Diz a esquerda fracturante que o aquecimento global é uma evidência dos nossos tempos – e só alguém cego e pleno de má-fé poderia pôr em causa o que é evidente. É este o ponto de partida para qualquer debate sobre o assunto, que tem como cenário uma previsão apocalíptica quanto ao futuro do planeta. E com uma causa simples de identificar: a poluição causada pelo homem. Ou seja, o aquecimento global é resultado directo da acção humana, nomeadamente de um modo de vida ligado ao ócio, ao individualismo e ao consumo. Em suma, ao capitalismo. Foi esta a convicção que dominou o debate público e, durante anos, foram raros os que se atreveram a desconfiar. Até porque, como sempre nos relembravam, nunca se tratou de uma questão de opinião ou de visão política, mas de ciência – isto é, de factos incontestáveis e, consequentemente, de evidências.
Só que, recentemente, as evidências deixaram de ser evidentes. De acordo com um artigo publicado na reputada revista “Science”, o aquecimento global estagnou no início deste século e, tudo indica, assim permanecerá até cerca de 2030. Isto apesar do aumento das emissões de gases com efeito estufa – ou seja, isto apesar da acção humana –, sendo o oceano Atlântico a (provável) principal explicação para o fenómeno. Ora, a descoberta é particularmente relevante, por duas razões principais: mostra como é complexo o equilíbrio de factores que têm influência sobre o clima (e como sabemos pouco acerca desse equilíbrio), e mostra que a acção humana não é o factor dominante nessa relação. Dito de forma simples, a conclusão é que, por mais que tantos o desejem, o homem não controla o clima.

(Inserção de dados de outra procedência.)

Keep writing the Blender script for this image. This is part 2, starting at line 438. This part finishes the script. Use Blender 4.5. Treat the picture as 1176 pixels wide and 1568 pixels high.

De facto, acreditar no contrário foi sempre demasiado fácil. Essa relação de causalidade entre a acção do homem e o clima impõe uma visão do mundo que nos é querida: a de que o homem é a razão e a causa de tudo. Da mesma forma que, na idade média, se acreditava que tempestades e terramotos eram castigos divinos pelos pecados humanos, hoje há quem identifique num furacão a consequência directa da exploração petrolífera. A ciência substituiu a religião, mas o raciocínio manteve-se – continuamos a acreditar que tudo depende só de nós.
Mas mais do que fácil, foi útil acreditar. Politicamente útil. Porque o que verdadeiramente interessa é o carácter político da alegada relação causal entre a acção humana e o clima. Essa não foi um acidente, foi deliberada. E não foi imposta pela ciência, foi mesmo uma opção ideológica. Para alimentar os activismos e moralizar debates. Para fixar o modo de vida ocidental como raiz da ameaça à sustentabilidade do planeta. Para impor como solução a ruptura com esse modo de vida. Para, no fundo, fazer do aquecimento global o alibi para legitimar a luta contra o capitalismo e a defesa do socialismo. Durante décadas, funcionou. Manifestos, protestos, agendas fracturantes. Houve de tudo. Agora, está na hora de virarmos a página.
Olhando para trás, é de certo modo chocante verificarmos que tanta gente tenha escolhido acreditar numa relação de causalidade tão fragilmente demonstrada em termos científicos. Sim, porque a questão-chave nunca foi reconhecer que há aquecimento global ou que a acção humana pode contribuir para o efeito estufa (isso está efectivamente demonstrado), mas sim o estabelecer de uma relação causa-efeito entre a acção humana e esses fenómenos climatéricos. Esse salto lógico, que nunca foi devidamente sustentado, foi rápida e acriticamente aceite. Confirmou-se a regra: uma boa mentira, para ser credível, tem de ter uma ponta de verdade.
Obviamente que nada disto significa que o ambiente não deva ser cuidado ou que, perante estas descobertas, ganhámos o direito de esburacar a camada de ozono à nossa vontade. Nada disso. O que está em causa é uma dupla lição. A de que o homem não controla tudo. E a desta importante derrota política. A de uma corrente ideológica que usou a ciência para esconder o seu radicalismo contra o capitalismo. Pela ciência se ergueu. Pela ciência caiu.